Döfner'den Çarpıcı Analiz: Hedef Sadece İsrail Değil, Batı!

Akinan, yakından takip ettiği bir isim olan Axel Springer'in CEO'su Matthias Döpfner'in analizini paylaşıyor. Döpfner'in analizinin başlığı "İran'ın hedefi sadece İsrail değil, biziz". Döpfner, İsrail'in hedeflerine ulaşamaması (nükleer tesislerin imhası, terörist rejimin zayıflaması veya mollaların tamamen ortadan kaldırılması) durumunda, dünyanın hızla değişeceğini öngörüyor. Çin'in bu "tarihi fırsatı" Tayvan'ı beklenenden daha erken ve direniş olmadan ilhak etmek için kullanacağını belirtiyor. Ayrıca, Amerika ve Avrupa'nın "üç cepheli bir savaşı" (Çin, Rusya, İran) kazanamayacağını, dolayısıyla savaşamayacağını ifade ediyor. Eğer "antidemokratik üçgen" başarılı olursa, "farklı ve demokratik olmayan bir dünya düzeni"nin devreye gireceği uyarısında bulunuyor. Döpfner, Amerika ve Avrupa'nın kendi çıkarları doğrultusunda İsrail'e karşı birlik olması ve bu tarihi kurtuluşun sağlanması için ellerinden gelen her şeyi yapmaları gerektiğini savunuyor. Analizin sonunda ise "İsrail bizim gibi barış içinde yaşayan bir ülke mi olacak yoksa biz mi İsrail gibi olacağız?
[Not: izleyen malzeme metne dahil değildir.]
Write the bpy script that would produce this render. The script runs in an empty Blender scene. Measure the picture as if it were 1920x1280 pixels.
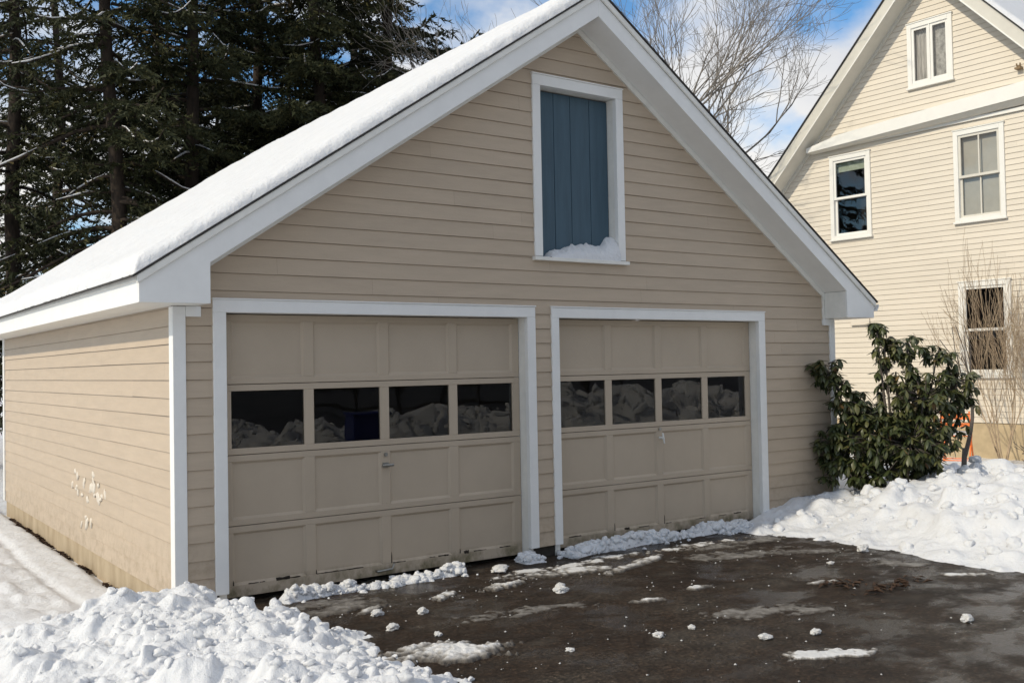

Bize bağlıdır, tamamen bize bağlıdır" sözleriyle durumu özetliyor.

Tarihi Bir Kırılmanın Eşiğinde Dünya

Konuşmanın sonunda İsrail'in İsfahan'da ve ülkenin birçok yerinde nokta atışlarla vurmaya devam ettiği, İran'ın ise daha sert cevap vereceğini söylediği belirtiliyor. Trump'ın "gelin barışın bu savaşı durdurun, ben girersem İran hayatında görmediği bir yenilgiyi görecek" gibi sözleri de tansiyonu artırıyor. Akinan, dünyanın "çok önemli tarihi bir kırılmanın eşiğinde" olduğunu, yaşanan olayların hem tarihsel hem de coğrafi bağlamda tam odağında olduğumuzu vurgulayarak sözlerini sonlandırıyor. Önümüzdeki günler ve saatler, küresel dengeler açısından kritik gelişmelere gebe.